§ **Goal**: Filter the lines below, copying only those with the string "picture".

>> begin

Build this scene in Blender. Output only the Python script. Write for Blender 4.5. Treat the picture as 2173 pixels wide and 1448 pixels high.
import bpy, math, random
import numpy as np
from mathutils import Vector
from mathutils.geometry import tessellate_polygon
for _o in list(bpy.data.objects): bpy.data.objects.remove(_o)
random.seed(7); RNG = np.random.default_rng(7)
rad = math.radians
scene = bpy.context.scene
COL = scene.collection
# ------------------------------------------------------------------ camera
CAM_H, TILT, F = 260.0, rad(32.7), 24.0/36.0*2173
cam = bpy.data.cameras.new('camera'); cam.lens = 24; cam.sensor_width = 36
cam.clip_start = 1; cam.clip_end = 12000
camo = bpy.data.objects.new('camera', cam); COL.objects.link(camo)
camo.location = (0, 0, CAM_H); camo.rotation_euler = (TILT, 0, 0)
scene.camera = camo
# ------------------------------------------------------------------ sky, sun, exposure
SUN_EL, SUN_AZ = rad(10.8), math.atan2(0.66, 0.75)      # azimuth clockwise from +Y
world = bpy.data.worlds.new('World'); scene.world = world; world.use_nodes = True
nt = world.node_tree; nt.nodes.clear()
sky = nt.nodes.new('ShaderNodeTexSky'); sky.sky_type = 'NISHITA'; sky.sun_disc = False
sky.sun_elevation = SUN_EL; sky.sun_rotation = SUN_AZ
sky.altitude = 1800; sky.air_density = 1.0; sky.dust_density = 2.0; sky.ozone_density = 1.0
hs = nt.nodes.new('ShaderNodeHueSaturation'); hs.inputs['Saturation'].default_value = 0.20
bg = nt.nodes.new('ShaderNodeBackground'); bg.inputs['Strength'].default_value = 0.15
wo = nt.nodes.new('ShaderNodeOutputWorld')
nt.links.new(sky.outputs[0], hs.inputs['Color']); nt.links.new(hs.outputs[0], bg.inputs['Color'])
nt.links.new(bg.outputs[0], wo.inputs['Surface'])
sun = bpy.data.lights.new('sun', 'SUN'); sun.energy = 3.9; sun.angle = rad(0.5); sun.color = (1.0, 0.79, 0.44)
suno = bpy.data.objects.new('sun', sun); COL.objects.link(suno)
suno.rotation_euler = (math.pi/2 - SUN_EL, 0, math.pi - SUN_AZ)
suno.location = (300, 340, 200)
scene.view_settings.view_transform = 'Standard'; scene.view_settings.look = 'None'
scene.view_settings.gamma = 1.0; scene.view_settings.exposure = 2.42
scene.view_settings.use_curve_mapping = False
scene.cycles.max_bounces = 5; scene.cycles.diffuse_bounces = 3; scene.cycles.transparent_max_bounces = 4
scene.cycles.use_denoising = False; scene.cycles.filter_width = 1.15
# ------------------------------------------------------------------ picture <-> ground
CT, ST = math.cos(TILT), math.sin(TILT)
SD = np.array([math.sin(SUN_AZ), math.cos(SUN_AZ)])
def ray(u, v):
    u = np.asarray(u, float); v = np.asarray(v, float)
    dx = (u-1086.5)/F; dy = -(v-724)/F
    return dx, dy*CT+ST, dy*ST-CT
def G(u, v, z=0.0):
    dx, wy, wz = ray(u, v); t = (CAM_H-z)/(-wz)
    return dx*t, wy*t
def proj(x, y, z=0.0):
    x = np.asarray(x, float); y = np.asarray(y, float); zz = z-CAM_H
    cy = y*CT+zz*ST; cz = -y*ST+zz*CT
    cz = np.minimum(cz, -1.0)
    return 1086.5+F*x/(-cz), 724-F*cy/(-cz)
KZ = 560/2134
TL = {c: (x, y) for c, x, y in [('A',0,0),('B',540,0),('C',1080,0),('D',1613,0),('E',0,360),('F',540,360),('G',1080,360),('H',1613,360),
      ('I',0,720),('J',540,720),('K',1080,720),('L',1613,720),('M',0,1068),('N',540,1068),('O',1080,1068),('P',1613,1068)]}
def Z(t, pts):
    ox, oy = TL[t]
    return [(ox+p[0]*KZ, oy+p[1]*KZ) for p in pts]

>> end

§ **Task output**:
Build this scene in Blender. Output only the Python script. Write for Blender 4.5. Treat the picture as 2173 pixels wide and 1448 pixels high.
# ------------------------------------------------------------------ picture <-> ground